Sicily is the largest island in the Mediterranean Sea, and it seems to be its center. Other smaller groups of islands such as the Aeolian, Ustica, the Aegadian, Pantelleria, and the Pelagie are also part of the region. Lampedusa, the largest of the Pelàgie islands, is, with Crete, the southernmost point of the entire European continent. And it is closer to the Tunisian coasts than to the Sicilian coasts, as well as Pantelleria which is only 70 km from Tunisia.

The Trinacria

The ancient name of Sicily was Trinacria, the triangular island. Three sides bordered by three different seas where each zone maintains a particular character. A structure that has given life to a varied and complex region. Over its more than two thousand years of history, Sicily island has seen different rulers alternate themselves on its territory. From the Greeks to the Romans, from the Byzantines to the Arabs, from the Normans to the Spaniards: each of these peoples left to the island something of itself and has contributed to creating the peculiar character of the Sicilians.

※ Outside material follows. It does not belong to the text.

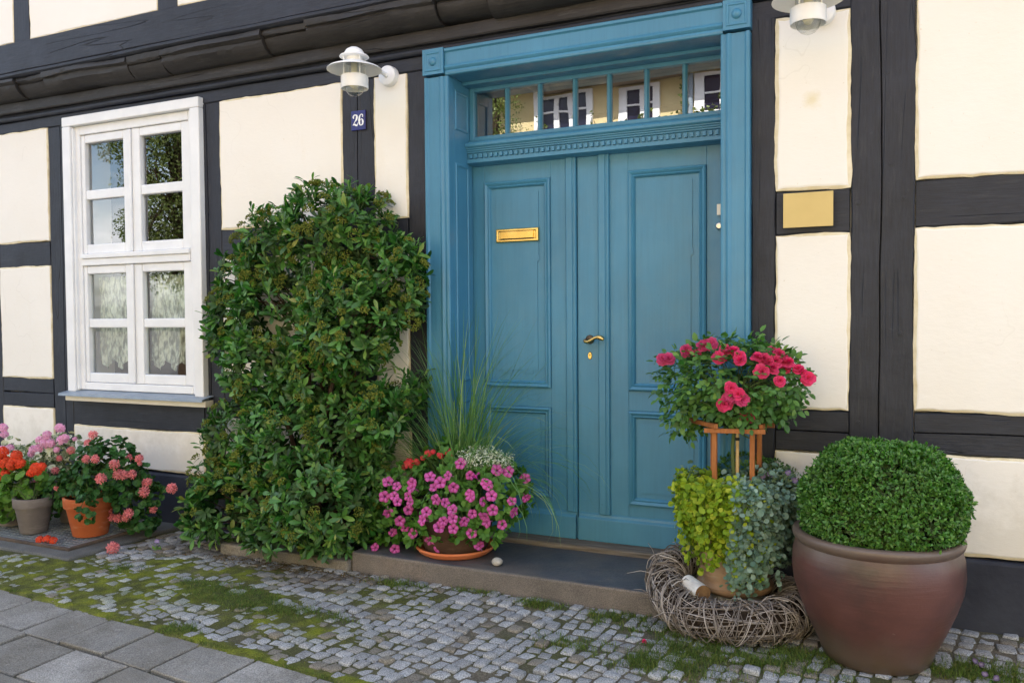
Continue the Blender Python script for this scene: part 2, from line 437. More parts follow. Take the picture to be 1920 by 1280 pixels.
MAT['footstone'] = clay('whitened_stone', (.30, .30, .30), (.50, .50, .50), (.66, .68, .70))
MAT['brownpot'] = clay('dark_brown_clay', (.06, .034, .022), (.10, .055, .035), (.16, .1, .07))
MAT['soil'] = surf('potting_soil', (.012, .009, .006), (.035, .025, .017), .95, 40, 90, .8, .01, .1)
def glaze():
    m, nt, b = mat('brown_glaze'); v = coord(nt); vh = coord(nt, (1, 1, 1.5))
    c = ramp(nt, noise(nt, vh, 3.4, 6, .6), [(.3, (.045, .028, .025)), (.5, (.092, .040, .034)), (.72, (.128, .055, .045))])
    sep = N_(nt, 'ShaderNodeSeparateXYZ'); nt.links.new(v, sep.inputs[0])
    # greyer unglazed foot and rim: bands of the pot itself
    ad = N_(nt, 'ShaderNodeMath', operation='ADD'); ml = N_(nt, 'ShaderNodeMath', operation='MULTIPLY'); ml.inputs[1].default_value = .16
    nt.links.new(noise(nt, v, 6, 5), ml.inputs[0]); nt.links.new(sep.outputs['Z'], ad.inputs[0]); nt.links.new(ml.outputs[0], ad.inputs[1])
    c = mixc(nt, ramp(nt, ad.outputs[0], [(.13, g3(.85)), (.26, g3(0))]), c, (.10, .075, .055))
    c = mixc(nt, ramp(nt, ad.outputs[0], [(.48, g3(0)), (.56, g3(.9))]), c, (.13, .098, .078))
    fl = ramp(nt, noise(nt, v, 60, 5, .7), [(.66, g3(0)), (.72, g3(.55))])
    bd = ramp(nt, ad.outputs[0], [(.16, g3(0)), (.24, g3(1)), (.32, g3(0))])
    c = mixc(nt, mixc(nt, 1., fl, bd, 'MULTIPLY'), c, (.30, .25, .20))
    nt.links.new(c, b.inputs['Base Color']); b.inputs['Roughness'].default_value = .38; b.inputs['Specular IOR Level'].default_value = .45
    p = bump(nt, b, noise(nt, coord(nt, (1, 1, 16)), 5, 4), .2, .006); bump(nt, b, noise(nt, v, 90, 4), .2, .002, p); return m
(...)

An island shaped by its climate

In addition to its fascinating history, Sicily island has been shaped by its climate. In fact, with its strength, it has shaped this extraordinary landscape. The sea and the hills burned by the sun are the landscapes that characterize the territory. The presence of volcanoes, and in particular of the Etna (3323 m), make the Sicilian landscape unique in the Mediterranean context.

The architecture in Sicily

The major artistic periods in Sicily are basically three. The Greek period, during which the monumental architecture of the colonies (in particular temples and theaters) reaches a level equal, and in some cases even higher than that of the motherland. The medieval period, which sees the succession and integration of Byzantine, Arab and Norman elements. Finally, between the seventeenth and eighteenth centuries, the island witnesses the great flowering of the baroque. The results of this style are so high and original that they give life to the Sicilian Baroque visible especially in the churches.

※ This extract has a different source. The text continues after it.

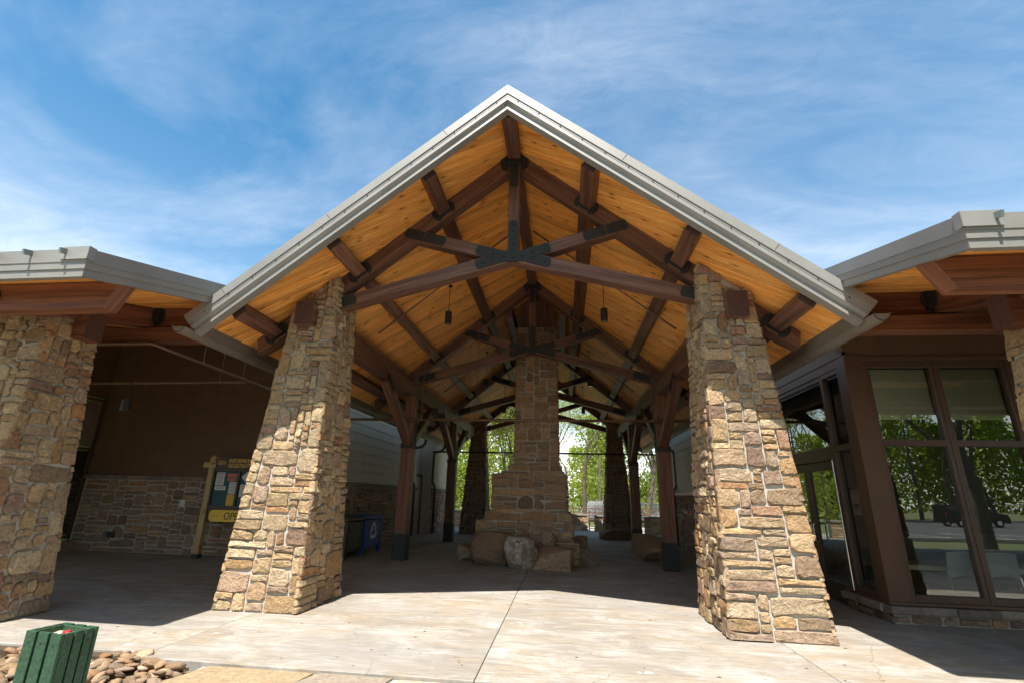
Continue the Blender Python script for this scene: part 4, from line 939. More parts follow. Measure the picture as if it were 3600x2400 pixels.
tr_ = fr.build('transom_window', M['frame'], RW)
for ya, yb in ((8.78, 10.9), (10.98, 12.2)):
    b = MB(); b.add([(XW + .07, yb, 2.42), (XW + .07, ya, 2.42), (XW + .07, ya, 3.53), (XW + .07, yb, 3.53)], [[0, 1, 2, 3]]); b.build('pane', M['glass'], tr_)
for ya, yb, hy in ((8.79, 9.835, 9.72), (9.845, 10.89, 9.96)):
    d = MB(); X0 = XW + .05
    bar(d, X0, X0 + .05, ya, ya + .10, .01, 2.2); bar(d, X0, X0 + .05, yb - .10, yb, .01, 2.2); bar(d, X0, X0 + .05, ya + .1, yb - .1, .01, .30); bar(d, X0, X0 + .05, ya + .1, yb - .1, 2.06, 2.2)
    do = d.build('door', M['doorframe'], RW)
    b = MB(); b.add([(X0 + .025, yb - .1, .3), (X0 + .025, ya + .1, .3), (X0 + .025, ya + .1, 2.06), (X0 + .025, yb - .1, 2.06)], [[0, 1, 2, 3]]); b.build('pane', M['glass'], do)
    b = MB(); b.tube([(X0, hy, 1.18), (X0 - .06, hy, 1.18), (X0 - .075, hy, 1.165), (X0 - .075, hy, .905), (X0 - .06, hy, .89), (X0, hy, .89)], .013, 8); b.build('handle', M['chrome'], do, smooth=True)
b = MB(); b.tube([(XW + .0, 8.79, .05), (XW + .0, 8.79, 2.2)], .012, 8); b.build('door_edge_strip', M['chrome'], RW)
# taupe wall beyond the doors, towards the lake
SWR2 = wall_box('far_side_wall', 4.78, 5.3, 13.2, 20.6, 0, 3.9, M['tan_siding'], RW)
siding(SWR2, (4.78, 20.6, 0), (0, -1, 0), 7.4, 1.84, 3.9, M['tan_siding'], .26, (-1, 0, 0)); wall_box('return_wall', 4.78, 5.15, 13.0, 13.2, 0, 3.9, M['tan_siding'], RW)
stone_face(SWR2, (4.72, 20.6, 0), (4.72, 13.2, 0), (4.72, 13.2, 1.66), (4.72, 20.6, 1.66), rx, M['stone_wall'], .055, (4, 12), (2, 4), .024, .012, (False, True), True)
wall_box('wainscot_backing', 4.725, 4.78, 13.2, 20.6, 0, 1.68, M['mortar'], SWR2); wall_box('wainscot_cap', 4.66, 4.78, 13.2, 20.6, 1.68, 1.77, M['cap'], SWR2)
downspout(RW, 4.76, 18.6, -1)
wall_box('far_lit_wall', 4.62, 5.3, 20.62, 21.3, 0, 3.6, M['tan_siding'], RW)
# room behind the glass
wall_box('room_floor', XW + .1, 14, YW + .3, 12.9, -.05, .012, M['interior_floor'], RW)
wall_box('room_back_wall', XW + .2, 14, 12.9, 13.0, 0, 4.6, M['interior'], RW); wall_box('room_end_wall', 13.9, 14, 8.2, 12.9, 0, 4.6, M['interior'], RW)
wall_box('room_ceiling', XW + .2, 14, 8.15, 12.9, 3.75, 3.8, M['interior'], RW)
wall_box('reception_desk', 6.2, 9.5, 10.9, 11.4, .012, 1.05, M['interior'], RW)
ct = thing('counter_table', 'pale wooden counter behind the right window, with two white chairs', 'table', (6.9, 8.95, .012))
b = MB(); b.box(5.5, 9.4, 8.62, 9.3, .606, .676, .006); b.build('table_top', M['table'], ct)
for x in (5.7, 8.8):
    b = MB(); b.box(x - .03, x + .03, 8.95, 9.05, .012, .60); b.build('leg', M['steel'], ct)
b = MB(); b.box(5.6, 9.3, 9.2, 9.24, .1, .60); b.build('modesty_panel', M['trim'], ct)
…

The great powers of the past

Sicily, for its position in the middle of the Mediterranean, has always been contended by the great powers that have succeeded each other in its long history. From the Phoenicians to the Carthaginians, Sicily knows the first moment of splendor with the domination of the Greeks ended in 212 BC. Since then, for over six centuries, the island becomes the inexhaustible granary of the Roman Empire.

The Arabs and the Normans

After the fall of the empire and the barbarian invasions, Sicily knew the Byzantine domination followed by the Arab one in 827. The Arab domination coincides with the rebirth of the island becoming one of the richest and most tolerant lands in the Mediterranean basin. In 1091 the Normans conquered the island and laid the foundations for the splendid court of Frederick II in Palermo.

From Spain to the Kingdom of Italy

From 1266 the Angevin domination began, followed by the crown of Aragon that was present also in Sardinia island. These are seasons of decadence during which the great feudal lords become the owners of the island. In 1860, Garibaldi’s expedition paved the way for the annexation of Sicily to the Kingdom of Italy.